### What needs to be done
Reproduce the material in full, exactly as written.

— begin —

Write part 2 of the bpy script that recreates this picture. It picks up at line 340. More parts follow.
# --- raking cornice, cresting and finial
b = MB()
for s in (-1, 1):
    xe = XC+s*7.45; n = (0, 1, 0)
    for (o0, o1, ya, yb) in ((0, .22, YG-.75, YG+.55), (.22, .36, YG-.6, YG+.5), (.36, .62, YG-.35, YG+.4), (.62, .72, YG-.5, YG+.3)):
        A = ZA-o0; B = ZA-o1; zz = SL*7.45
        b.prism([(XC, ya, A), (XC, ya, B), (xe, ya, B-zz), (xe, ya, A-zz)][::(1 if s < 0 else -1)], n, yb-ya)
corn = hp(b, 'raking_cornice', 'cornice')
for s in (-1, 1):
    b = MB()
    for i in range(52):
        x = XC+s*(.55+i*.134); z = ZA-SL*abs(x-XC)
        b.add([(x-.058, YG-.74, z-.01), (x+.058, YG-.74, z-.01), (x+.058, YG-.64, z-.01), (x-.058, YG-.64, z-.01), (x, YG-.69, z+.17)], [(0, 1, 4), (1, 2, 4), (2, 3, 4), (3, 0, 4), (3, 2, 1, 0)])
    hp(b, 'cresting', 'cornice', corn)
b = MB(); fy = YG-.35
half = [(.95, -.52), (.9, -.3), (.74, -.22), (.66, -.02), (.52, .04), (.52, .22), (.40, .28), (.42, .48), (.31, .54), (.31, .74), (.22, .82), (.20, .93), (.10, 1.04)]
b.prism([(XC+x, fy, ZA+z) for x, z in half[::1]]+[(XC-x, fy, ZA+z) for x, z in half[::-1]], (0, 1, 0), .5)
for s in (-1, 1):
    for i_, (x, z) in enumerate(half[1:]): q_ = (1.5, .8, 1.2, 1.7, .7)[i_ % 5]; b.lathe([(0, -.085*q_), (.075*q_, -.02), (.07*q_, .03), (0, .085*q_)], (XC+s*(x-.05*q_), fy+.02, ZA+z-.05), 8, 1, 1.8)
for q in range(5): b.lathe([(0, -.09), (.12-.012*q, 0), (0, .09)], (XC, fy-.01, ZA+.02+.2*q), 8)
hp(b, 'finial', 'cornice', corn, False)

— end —

### Solved exercise
Write part 2 of the bpy script that recreates this picture. It picks up at line 340. More parts follow.
# --- raking cornice, cresting and finial
b = MB()
for s in (-1, 1):
    xe = XC+s*7.45; n = (0, 1, 0)
    for (o0, o1, ya, yb) in ((0, .22, YG-.75, YG+.55), (.22, .36, YG-.6, YG+.5), (.36, .62, YG-.35, YG+.4), (.62, .72, YG-.5, YG+.3)):
        A = ZA-o0; B = ZA-o1; zz = SL*7.45
        b.prism([(XC, ya, A), (XC, ya, B), (xe, ya, B-zz), (xe, ya, A-zz)][::(1 if s < 0 else -1)], n, yb-ya)
corn = hp(b, 'raking_cornice', 'cornice')
for s in (-1, 1):
    b = MB()
    for i in range(52):
        x = XC+s*(.55+i*.134); z = ZA-SL*abs(x-XC)
        b.add([(x-.058, YG-.74, z-.01), (x+.058, YG-.74, z-.01), (x+.058, YG-.64, z-.01), (x-.058, YG-.64, z-.01), (x, YG-.69, z+.17)], [(0, 1, 4), (1, 2, 4), (2, 3, 4), (3, 0, 4), (3, 2, 1, 0)])
    hp(b, 'cresting', 'cornice', corn)
b = MB(); fy = YG-.35
half = [(.95, -.52), (.9, -.3), (.74, -.22), (.66, -.02), (.52, .04), (.52, .22), (.40, .28), (.42, .48), (.31, .54), (.31, .74), (.22, .82), (.20, .93), (.10, 1.04)]
b.prism([(XC+x, fy, ZA+z) for x, z in half[::1]]+[(XC-x, fy, ZA+z) for x, z in half[::-1]], (0, 1, 0), .5)
for s in (-1, 1):
    for i_, (x, z) in enumerate(half[1:]): q_ = (1.5, .8, 1.2, 1.7, .7)[i_ % 5]; b.lathe([(0, -.085*q_), (.075*q_, -.02), (.07*q_, .03), (0, .085*q_)], (XC+s*(x-.05*q_), fy+.02, ZA+z-.05), 8, 1, 1.8)
for q in range(5): b.lathe([(0, -.09), (.12-.012*q, 0), (0, .09)], (XC, fy-.01, ZA+.02+.2*q), 8)
hp(b, 'finial', 'cornice', corn, False)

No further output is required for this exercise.